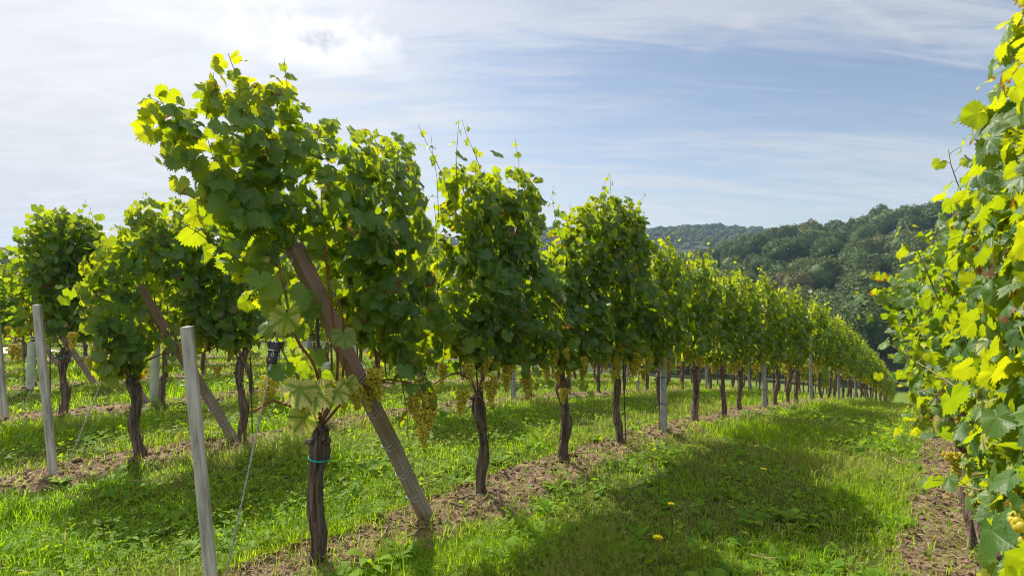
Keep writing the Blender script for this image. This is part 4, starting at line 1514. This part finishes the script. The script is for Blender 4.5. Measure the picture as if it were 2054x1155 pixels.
def leaning_post(r, p, label, length=2.0, lean=.50, wraps=(.25, .42, .62, .84, 1.05)):
    x, y = XY(r, p)
    root = thing('leaning_post', label, 'end post', (x, y, gz(x, y) - .06), ROT, 'leaning end posts of the vine rows')
    acc = Acc()
    V = []
    # square section with a shallow open channel on the near face
    prof = .68 * np.array([(-.048, -.043), (-.043, -.048), (-.018, -.048), (-.012, -.040), (.030, -.048), (.043, -.048), (.048, -.043), (.048, .043), (.043, .048), (-.043, .048), (-.048, .043)])
    m, rings = len(prof), 26
    rs = np.random.RandomState(int(p * 10) + 3)
    for i in range(rings):
        z = length * i / (rings - 1)
        q = prof * (1 + rs.randn(m, 1) * .014)
        V.append(np.column_stack([q, np.full(m, z) + (rs.randn(m) * .006 if i == rings - 1 else 0)]))
    V = np.concatenate(V)
    V[:, 0] += .006 * np.sin(V[:, 2] * 3)
    F = []
    for i in range(rings - 1):
        a = i * m + np.arange(m)
        b = i * m + (np.arange(m) + 1) % m
        F.append(np.stack([a, b, b + m, a + m], 1))
    V = np.vstack([V, [0, 0, length]])
    F3 = [(len(V) - 1, (rings - 1) * m + j, (rings - 1) * m + (j + 1) % m) for j in range(m)]
    acc.add(V, F3, np.concatenate(F))
    body = link('post', acc.mesh('post', POST, smooth=False), root)
    body.rotation_euler = (0, -lean, 0)
    for wz in wraps:
        acc = Acc()
        for k in range(3):
            th = np.linspace(0, 2 * math.pi, 21)
            c, s = np.cos(th), np.sin(th)
            f = .038 / np.maximum(np.abs(c), np.abs(s)) ** .85
            tube(acc, np.stack([c * f, s * f, wz + .012 * k + .012 * np.sin(th + k)], 1), .0022, 5, caps=False)
        wv = link('wire_wrap', acc.mesh('wire_wrap', WIRE), root)
        wv.rotation_euler = (0, -lean, 0)
    top = rp_point(r, p, -.06) + np.array([*XY(-math.sin(lean), 0), math.cos(lean)]) * length
    return top


def stake(r, p, label, h, tilt, w=.052):
    x, y = XY(r, p)
    acc = Acc()
    rings = 14
    rs = np.random.RandomState(int(r * 100))
    prof = np.array([(-.5, -.38), (-.38, -.5), (.38, -.5), (.5, -.38), (.5, .38), (.38, .5), (-.38, .5), (-.5, .38)]) * w
    V = np.concatenate([np.column_stack([prof * (1 + rs.randn(8, 1) * .02), np.full(8, -.1 + (h + .1) * i / (rings - 1))]) for i in range(rings)])
    F = []
    for i in range(rings - 1):
        a = i * 8 + np.arange(8)
        b = i * 8 + (np.arange(8) + 1) % 8
        F.append(np.stack([a, b, b + 8, a + 8], 1))
    V = np.vstack([V, [0, 0, h + .004]])
    acc.add(V, [(len(V) - 1, (rings - 1) * 8 + j, (rings - 1) * 8 + (j + 1) % 8) for j in range(8)], np.concatenate(F))
    o = link('end_stake', acc.mesh('end_stake', STAKE, smooth=False), None, (x, y, gz(x, y)), 0, label=label, category='stake', group='grey stakes at the row ends')
    o.rotation_euler = (tilt[0], tilt[1], math.radians(20))
    acc = Acc()
    th = np.linspace(0, 2 * math.pi, 17)
    tube(acc, np.stack([-w * .5 - .012 + np.cos(th) * .016, np.sin(th) * .004, h - .22 + np.sin(th) * .009], 1), .0016, 5, caps=False)
    link('wire_loop', acc.mesh('wire_loop', WIRE), o)
    return o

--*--

◆ WORK TO DO
Repeat the data exactly, dropping every picture it holds.

◆ FULL OUTPUT
Keep writing the Blender script for this image. This is part 4, starting at line 1514. This part finishes the script. The script is for Blender 4.5. Measure the picture as if it were 2054x1155 pixels.
def leaning_post(r, p, label, length=2.0, lean=.50, wraps=(.25, .42, .62, .84, 1.05)):
    x, y = XY(r, p)
    root = thing('leaning_post', label, 'end post', (x, y, gz(x, y) - .06), ROT, 'leaning end posts of the vine rows')
    acc = Acc()
    V = []
    # square section with a shallow open channel on the near face
    prof = .68 * np.array([(-.048, -.043), (-.043, -.048), (-.018, -.048), (-.012, -.040), (.030, -.048), (.043, -.048), (.048, -.043), (.048, .043), (.043, .048), (-.043, .048), (-.048, .043)])
    m, rings = len(prof), 26
    rs = np.random.RandomState(int(p * 10) + 3)
    for i in range(rings):
        z = length * i / (rings - 1)
        q = prof * (1 + rs.randn(m, 1) * .014)
        V.append(np.column_stack([q, np.full(m, z) + (rs.randn(m) * .006 if i == rings - 1 else 0)]))
    V = np.concatenate(V)
    V[:, 0] += .006 * np.sin(V[:, 2] * 3)
    F = []
    for i in range(rings - 1):
        a = i * m + np.arange(m)
        b = i * m + (np.arange(m) + 1) % m
        F.append(np.stack([a, b, b + m, a + m], 1))
    V = np.vstack([V, [0, 0, length]])
    F3 = [(len(V) - 1, (rings - 1) * m + j, (rings - 1) * m + (j + 1) % m) for j in range(m)]
    acc.add(V, F3, np.concatenate(F))
    body = link('post', acc.mesh('post', POST, smooth=False), root)
    body.rotation_euler = (0, -lean, 0)
    for wz in wraps:
        acc = Acc()
        for k in range(3):
            th = np.linspace(0, 2 * math.pi, 21)
            c, s = np.cos(th), np.sin(th)
            f = .038 / np.maximum(np.abs(c), np.abs(s)) ** .85
            tube(acc, np.stack([c * f, s * f, wz + .012 * k + .012 * np.sin(th + k)], 1), .0022, 5, caps=False)
        wv = link('wire_wrap', acc.mesh('wire_wrap', WIRE), root)
        wv.rotation_euler = (0, -lean, 0)
    top = rp_point(r, p, -.06) + np.array([*XY(-math.sin(lean), 0), math.cos(lean)]) * length
    return top


def stake(r, p, label, h, tilt, w=.052):
    x, y = XY(r, p)
    acc = Acc()
    rings = 14
    rs = np.random.RandomState(int(r * 100))
    prof = np.array([(-.5, -.38), (-.38, -.5), (.38, -.5), (.5, -.38), (.5, .38), (.38, .5), (-.38, .5), (-.5, .38)]) * w
    V = np.concatenate([np.column_stack([prof * (1 + rs.randn(8, 1) * .02), np.full(8, -.1 + (h + .1) * i / (rings - 1))]) for i in range(rings)])
    F = []
    for i in range(rings - 1):
        a = i * 8 + np.arange(8)
        b = i * 8 + (np.arange(8) + 1) % 8
        F.append(np.stack([a, b, b + 8, a + 8], 1))
    V = np.vstack([V, [0, 0, h + .004]])
    acc.add(V, [(len(V) - 1, (rings - 1) * 8 + j, (rings - 1) * 8 + (j + 1) % 8) for j in range(8)], np.concatenate(F))
    o = link('end_stake', acc.mesh('end_stake', STAKE, smooth=False), None, (x, y, gz(x, y)), 0, label=label, category='stake', group='grey stakes at the row ends')
    o.rotation_euler = (tilt[0], tilt[1], math.radians(20))
    acc = Acc()
    th = np.linspace(0, 2 * math.pi, 17)
    tube(acc, np.stack([-w * .5 - .012 + np.cos(th) * .016, np.sin(th) * .004, h - .22 + np.sin(th) * .009], 1), .0016, 5, caps=False)
    link('wire_loop', acc.mesh('wire_loop', WIRE), o)
    return o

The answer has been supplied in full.